Sobre a Morte do “bandido”


Derluh Dantas
Aquela mancha vermelha em meio à calçada não te incomoda mais? Algum dia te incomodou? Sabe que isso não é tinta? Essa mancha correu de uma veia pulsante, de uma vida desperdiçada, um tiro qualquer, foi de dentro pra fora. A pele do sujeito tinha uma cor escura, seu cabelo uma personalidade própria. Algumas pessoas se desesperam e dizem o quanto ele era bom, apenas dezesseis anos. A outra parte da sociedade, que nada sabe daquele sujeito, aceitou a versão de uma mídia branca e de bem. Segundo aqueles olhos verdes, o microfone numa das mãos e umas anotações em papel branco e amassado na outra, dissera que era um bandido qualquer, até um sorrisinho de canto de boca apareceu ali. “Menos um pra nos amedrontar”, eu ouvi de algum lugar da multidão ou foi do sujeito perto do ombro, já não me lembro. Ainda estou perplexo pelo menino, falei dezesseis? Oh, não, eram treze anos. Treze anos e o desejo de ser ator, jogador de futebol, algo que lhe desse notoriedade e a oportunidade de algum dia, não ser ofendido por estar olhando o tênis de marca na vitrine daquela loja “popular”. O menino levou três ou cinco tiros, possivelmente mais, se a mídia soubesse contar. Não foi a primeira vez que lhe tiravam a vida, mas dessa vez lhe tiraram a possibilidade de recomeçar, tentar de novo, sentir a dor daquele julgamento sem defesa.
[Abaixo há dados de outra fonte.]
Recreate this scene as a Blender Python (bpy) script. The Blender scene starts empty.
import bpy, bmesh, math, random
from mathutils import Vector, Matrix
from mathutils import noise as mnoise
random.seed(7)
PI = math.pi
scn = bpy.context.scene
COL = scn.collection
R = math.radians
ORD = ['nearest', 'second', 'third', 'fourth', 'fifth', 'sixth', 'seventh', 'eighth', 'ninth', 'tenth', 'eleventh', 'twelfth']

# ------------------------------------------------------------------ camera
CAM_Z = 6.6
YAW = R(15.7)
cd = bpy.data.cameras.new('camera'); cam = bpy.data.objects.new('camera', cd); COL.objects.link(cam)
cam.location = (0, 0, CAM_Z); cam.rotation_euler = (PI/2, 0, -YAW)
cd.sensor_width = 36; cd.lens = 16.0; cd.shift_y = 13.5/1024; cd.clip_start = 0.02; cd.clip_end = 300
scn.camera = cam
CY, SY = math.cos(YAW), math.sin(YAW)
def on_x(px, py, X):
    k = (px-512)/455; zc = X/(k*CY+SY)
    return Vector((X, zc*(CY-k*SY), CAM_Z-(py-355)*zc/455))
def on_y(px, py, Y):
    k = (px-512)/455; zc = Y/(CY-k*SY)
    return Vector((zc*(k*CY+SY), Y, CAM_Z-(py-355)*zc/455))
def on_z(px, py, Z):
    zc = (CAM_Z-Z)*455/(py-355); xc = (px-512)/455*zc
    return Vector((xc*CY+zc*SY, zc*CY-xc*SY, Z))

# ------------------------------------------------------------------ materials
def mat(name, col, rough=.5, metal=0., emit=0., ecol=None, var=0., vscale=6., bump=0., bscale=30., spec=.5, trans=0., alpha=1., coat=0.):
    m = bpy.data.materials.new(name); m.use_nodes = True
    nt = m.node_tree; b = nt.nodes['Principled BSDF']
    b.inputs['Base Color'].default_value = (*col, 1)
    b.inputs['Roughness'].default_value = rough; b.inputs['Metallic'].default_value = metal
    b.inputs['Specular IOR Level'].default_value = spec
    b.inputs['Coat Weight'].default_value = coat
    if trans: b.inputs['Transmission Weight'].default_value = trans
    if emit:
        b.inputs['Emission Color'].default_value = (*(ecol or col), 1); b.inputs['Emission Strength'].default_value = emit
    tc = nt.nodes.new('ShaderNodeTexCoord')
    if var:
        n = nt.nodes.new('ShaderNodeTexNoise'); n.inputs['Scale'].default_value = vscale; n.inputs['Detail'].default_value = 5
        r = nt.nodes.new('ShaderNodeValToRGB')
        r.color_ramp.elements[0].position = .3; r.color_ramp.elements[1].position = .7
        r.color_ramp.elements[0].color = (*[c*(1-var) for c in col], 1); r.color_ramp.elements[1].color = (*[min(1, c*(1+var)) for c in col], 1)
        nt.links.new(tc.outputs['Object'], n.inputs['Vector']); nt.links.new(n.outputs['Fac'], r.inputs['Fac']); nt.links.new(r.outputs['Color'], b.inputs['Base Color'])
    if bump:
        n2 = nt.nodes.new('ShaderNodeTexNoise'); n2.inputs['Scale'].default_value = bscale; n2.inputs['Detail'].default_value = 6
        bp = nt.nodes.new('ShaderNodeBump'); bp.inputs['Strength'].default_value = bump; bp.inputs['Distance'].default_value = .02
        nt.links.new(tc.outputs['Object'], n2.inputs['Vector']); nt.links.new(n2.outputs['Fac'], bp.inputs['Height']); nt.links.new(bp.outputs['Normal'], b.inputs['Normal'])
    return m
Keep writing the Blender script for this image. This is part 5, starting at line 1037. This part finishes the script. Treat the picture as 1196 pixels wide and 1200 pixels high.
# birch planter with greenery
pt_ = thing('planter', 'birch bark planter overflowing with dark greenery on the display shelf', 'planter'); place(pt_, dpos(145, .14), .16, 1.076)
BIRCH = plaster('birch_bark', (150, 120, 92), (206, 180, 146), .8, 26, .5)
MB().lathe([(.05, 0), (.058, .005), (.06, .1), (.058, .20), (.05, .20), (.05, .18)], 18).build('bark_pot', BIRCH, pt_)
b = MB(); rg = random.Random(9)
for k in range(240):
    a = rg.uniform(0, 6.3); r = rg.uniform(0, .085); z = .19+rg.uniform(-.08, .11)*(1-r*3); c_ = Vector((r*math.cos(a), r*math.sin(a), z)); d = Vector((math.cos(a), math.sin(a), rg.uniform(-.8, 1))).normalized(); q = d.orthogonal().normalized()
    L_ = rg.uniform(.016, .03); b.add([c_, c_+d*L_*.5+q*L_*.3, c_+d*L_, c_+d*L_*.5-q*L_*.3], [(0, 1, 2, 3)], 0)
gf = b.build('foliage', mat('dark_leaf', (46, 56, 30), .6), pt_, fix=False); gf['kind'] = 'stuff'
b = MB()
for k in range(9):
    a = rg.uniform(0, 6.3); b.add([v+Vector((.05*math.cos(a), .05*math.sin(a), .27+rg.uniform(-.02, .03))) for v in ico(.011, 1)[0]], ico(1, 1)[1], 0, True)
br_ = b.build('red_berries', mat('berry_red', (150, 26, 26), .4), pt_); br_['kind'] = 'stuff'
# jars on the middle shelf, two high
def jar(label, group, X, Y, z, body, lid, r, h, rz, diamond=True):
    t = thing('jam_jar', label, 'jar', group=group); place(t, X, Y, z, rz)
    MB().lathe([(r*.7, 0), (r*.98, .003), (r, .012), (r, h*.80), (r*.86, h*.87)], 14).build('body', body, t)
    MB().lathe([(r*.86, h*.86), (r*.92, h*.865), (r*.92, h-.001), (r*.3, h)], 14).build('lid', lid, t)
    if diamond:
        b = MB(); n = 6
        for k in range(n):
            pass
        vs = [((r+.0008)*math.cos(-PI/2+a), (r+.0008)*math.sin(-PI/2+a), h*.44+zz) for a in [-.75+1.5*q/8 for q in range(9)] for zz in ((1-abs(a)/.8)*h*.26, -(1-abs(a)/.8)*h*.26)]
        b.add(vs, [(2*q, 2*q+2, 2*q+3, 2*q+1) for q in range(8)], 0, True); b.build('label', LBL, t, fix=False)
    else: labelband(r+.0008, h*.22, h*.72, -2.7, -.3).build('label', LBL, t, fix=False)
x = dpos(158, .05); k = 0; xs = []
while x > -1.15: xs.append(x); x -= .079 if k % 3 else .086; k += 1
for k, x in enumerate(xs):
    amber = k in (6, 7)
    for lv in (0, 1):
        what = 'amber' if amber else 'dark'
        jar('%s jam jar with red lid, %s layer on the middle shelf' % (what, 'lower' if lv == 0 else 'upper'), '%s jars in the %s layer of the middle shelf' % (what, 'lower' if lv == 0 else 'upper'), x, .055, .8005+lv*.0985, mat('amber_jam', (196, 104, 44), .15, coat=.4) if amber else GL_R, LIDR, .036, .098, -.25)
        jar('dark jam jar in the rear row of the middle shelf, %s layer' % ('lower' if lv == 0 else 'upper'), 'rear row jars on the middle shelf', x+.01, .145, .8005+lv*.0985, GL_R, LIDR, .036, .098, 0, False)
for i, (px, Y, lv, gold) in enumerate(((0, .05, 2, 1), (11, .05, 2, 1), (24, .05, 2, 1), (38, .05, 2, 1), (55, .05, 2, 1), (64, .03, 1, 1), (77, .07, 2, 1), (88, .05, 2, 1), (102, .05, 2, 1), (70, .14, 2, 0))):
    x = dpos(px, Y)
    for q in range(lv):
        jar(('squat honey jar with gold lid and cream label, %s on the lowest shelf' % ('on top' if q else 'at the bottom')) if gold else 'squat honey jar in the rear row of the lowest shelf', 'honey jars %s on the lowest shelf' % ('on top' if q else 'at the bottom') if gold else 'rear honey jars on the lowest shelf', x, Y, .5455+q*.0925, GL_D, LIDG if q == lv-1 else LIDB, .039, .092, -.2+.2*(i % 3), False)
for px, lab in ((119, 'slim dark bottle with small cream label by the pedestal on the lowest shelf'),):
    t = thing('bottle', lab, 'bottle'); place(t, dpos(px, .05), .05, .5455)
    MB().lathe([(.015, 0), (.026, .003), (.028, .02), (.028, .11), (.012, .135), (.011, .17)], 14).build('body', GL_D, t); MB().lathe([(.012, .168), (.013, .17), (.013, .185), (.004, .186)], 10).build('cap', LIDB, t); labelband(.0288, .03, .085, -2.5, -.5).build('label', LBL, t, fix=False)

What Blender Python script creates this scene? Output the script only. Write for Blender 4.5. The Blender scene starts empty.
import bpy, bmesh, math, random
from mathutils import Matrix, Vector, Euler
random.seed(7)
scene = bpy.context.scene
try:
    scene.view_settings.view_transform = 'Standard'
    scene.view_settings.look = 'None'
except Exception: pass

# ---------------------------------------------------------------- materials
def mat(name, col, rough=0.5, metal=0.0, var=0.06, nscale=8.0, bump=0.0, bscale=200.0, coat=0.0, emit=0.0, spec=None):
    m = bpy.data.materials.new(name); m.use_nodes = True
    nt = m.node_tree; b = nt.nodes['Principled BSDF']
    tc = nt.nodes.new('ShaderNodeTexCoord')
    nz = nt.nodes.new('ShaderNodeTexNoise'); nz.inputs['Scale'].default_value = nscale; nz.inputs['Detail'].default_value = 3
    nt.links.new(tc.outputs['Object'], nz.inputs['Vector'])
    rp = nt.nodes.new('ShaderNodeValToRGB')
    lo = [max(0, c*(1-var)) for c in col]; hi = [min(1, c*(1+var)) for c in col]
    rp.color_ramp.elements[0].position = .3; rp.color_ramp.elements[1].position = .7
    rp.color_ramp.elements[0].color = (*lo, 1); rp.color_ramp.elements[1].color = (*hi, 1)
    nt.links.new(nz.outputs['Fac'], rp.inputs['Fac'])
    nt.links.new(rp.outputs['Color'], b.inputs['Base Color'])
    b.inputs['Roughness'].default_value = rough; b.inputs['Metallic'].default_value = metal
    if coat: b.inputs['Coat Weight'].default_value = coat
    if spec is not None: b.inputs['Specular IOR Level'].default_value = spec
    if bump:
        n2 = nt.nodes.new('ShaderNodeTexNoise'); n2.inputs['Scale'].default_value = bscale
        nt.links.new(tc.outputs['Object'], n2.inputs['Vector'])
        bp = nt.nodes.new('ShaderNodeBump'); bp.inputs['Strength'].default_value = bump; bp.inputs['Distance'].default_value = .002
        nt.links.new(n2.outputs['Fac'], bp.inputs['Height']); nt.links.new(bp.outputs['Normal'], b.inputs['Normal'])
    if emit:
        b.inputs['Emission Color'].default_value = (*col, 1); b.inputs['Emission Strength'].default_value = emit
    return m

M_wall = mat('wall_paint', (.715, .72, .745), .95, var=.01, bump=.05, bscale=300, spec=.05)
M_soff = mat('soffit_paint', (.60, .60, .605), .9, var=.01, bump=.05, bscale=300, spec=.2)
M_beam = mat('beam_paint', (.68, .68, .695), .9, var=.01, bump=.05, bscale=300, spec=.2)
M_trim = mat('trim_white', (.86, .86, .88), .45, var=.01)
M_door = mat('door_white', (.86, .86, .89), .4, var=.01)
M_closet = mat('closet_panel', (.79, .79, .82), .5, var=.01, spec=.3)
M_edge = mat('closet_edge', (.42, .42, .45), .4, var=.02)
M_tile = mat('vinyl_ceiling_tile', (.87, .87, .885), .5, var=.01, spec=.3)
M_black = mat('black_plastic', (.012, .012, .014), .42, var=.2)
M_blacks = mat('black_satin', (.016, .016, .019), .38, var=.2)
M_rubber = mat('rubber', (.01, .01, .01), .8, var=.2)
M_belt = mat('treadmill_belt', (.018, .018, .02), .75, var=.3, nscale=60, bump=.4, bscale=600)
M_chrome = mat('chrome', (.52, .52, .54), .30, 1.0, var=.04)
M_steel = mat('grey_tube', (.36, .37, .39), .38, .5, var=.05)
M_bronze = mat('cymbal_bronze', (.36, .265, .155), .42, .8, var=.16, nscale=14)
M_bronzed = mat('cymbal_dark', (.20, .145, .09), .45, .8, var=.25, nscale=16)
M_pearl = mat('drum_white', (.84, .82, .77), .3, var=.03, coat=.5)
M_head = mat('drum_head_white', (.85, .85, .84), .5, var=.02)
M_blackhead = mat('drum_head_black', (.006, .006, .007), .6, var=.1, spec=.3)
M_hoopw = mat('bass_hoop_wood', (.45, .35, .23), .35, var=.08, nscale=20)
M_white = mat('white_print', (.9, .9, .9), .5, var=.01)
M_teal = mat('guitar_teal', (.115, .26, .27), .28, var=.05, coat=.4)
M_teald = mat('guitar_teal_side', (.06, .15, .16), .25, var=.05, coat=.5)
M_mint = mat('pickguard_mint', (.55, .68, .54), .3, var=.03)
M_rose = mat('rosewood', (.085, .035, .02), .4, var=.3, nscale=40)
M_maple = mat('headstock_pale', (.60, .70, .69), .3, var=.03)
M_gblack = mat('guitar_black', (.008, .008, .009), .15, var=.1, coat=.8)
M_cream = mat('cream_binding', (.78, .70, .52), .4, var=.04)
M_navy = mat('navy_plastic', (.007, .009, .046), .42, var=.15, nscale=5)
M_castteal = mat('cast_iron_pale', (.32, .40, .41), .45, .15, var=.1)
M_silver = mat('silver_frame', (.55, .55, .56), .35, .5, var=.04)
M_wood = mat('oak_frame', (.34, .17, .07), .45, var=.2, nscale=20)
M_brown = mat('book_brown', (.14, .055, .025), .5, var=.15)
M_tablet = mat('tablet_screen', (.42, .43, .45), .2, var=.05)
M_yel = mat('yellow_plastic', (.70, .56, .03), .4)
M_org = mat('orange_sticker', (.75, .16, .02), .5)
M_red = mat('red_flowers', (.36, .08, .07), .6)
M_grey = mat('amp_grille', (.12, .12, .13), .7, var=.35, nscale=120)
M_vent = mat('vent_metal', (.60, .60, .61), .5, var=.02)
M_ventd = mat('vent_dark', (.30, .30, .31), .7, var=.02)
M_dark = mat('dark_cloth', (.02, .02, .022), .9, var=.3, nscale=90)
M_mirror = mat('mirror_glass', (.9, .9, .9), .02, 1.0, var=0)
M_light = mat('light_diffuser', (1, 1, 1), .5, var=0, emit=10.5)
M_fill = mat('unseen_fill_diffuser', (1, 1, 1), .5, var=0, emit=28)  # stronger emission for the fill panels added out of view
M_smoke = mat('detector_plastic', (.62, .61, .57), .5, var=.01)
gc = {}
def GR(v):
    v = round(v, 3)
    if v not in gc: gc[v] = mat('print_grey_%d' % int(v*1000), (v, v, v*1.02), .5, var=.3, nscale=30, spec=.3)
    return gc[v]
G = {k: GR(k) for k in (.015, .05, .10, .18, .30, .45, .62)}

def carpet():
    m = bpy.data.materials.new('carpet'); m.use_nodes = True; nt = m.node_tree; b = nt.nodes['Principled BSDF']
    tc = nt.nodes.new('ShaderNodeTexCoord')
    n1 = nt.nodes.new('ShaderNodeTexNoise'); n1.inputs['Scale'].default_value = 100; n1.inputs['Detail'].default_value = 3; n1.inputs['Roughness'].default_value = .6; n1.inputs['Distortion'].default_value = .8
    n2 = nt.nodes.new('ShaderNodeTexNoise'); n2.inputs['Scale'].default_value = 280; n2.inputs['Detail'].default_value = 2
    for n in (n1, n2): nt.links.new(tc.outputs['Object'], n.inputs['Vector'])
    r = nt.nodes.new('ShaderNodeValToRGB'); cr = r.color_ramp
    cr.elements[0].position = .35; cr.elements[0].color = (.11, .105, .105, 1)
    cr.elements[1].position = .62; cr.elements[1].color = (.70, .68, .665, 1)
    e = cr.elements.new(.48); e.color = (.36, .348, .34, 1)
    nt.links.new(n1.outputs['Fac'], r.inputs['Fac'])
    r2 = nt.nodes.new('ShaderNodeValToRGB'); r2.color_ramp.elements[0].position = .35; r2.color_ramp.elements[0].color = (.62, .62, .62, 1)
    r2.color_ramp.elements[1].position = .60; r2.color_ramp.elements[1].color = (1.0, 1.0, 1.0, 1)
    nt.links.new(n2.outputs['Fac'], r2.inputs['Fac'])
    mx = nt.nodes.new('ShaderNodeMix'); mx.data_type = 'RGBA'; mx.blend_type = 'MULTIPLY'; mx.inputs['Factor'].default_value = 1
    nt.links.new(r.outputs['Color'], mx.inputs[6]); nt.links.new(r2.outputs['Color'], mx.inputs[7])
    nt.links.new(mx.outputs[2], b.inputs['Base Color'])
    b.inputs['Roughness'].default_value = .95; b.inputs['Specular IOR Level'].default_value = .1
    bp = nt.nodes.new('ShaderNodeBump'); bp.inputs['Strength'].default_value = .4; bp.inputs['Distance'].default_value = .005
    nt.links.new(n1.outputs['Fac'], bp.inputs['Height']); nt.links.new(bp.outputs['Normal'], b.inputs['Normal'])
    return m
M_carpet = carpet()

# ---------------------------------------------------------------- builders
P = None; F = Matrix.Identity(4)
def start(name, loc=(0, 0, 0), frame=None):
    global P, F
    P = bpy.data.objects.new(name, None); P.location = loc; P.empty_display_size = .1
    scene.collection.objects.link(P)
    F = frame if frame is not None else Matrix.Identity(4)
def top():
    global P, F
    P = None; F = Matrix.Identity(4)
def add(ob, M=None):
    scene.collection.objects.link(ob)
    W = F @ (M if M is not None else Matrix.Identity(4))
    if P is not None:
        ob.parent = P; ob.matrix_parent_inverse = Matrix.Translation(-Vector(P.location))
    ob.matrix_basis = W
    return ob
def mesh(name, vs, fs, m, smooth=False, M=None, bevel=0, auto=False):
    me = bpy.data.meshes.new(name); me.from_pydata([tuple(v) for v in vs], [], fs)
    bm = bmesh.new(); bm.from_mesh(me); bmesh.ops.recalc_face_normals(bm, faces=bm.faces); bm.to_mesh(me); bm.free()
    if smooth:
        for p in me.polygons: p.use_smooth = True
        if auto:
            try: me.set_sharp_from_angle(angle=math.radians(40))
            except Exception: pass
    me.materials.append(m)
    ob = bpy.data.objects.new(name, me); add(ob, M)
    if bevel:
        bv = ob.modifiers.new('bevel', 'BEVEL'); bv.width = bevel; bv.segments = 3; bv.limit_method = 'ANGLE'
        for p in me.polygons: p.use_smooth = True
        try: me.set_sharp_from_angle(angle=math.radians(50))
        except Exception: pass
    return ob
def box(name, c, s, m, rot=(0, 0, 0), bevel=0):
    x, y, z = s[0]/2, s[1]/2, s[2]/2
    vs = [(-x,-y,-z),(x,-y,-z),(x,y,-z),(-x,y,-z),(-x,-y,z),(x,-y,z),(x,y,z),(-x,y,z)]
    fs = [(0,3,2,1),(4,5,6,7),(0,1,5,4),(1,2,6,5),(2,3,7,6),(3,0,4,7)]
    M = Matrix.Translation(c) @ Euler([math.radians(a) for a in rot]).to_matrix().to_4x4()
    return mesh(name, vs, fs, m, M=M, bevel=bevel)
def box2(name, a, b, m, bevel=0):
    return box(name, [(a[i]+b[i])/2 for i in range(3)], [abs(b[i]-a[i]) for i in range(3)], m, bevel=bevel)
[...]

O menino, sim, não era bandido como alguns enchem a boca pra falar... O menino, ainda que tivesse cheirado cola, comprou no sapateiro da rua ou roubou do lixo que ele jogou na calçada. O menino foi condenado por uma sociedade que violenta o direito à dignidade e ao respeito. Ele foi morto por um povo que acredita ser de bem só pelos lugares que frequenta, uma cor de pele menos negra e um vocabulário recheado de verborragias, moral, hipocrisias e bem costume. O menino que nada entendia desse jogo sujo, só queria sair pra brincar no terreno baldio. Ele que só jogava bola ali, foi condenado por aqueles que despejam corpos, lixo e sangue com seus carros plotados, seus pés calçados e suas marcas a ostentar. Talvez, você acredite que não tenha algo a ver com isso, mas aposto que se eu mudasse a cor da pele do menino, falasse da igreja que frequenta, no cabelo liso e da família de nome, possivelmente você esboçaria uma revolta, esbravejaria contra o mundo e acharia essa marca na calçada um ato terrorista que todos nós devêssemos nos indignar!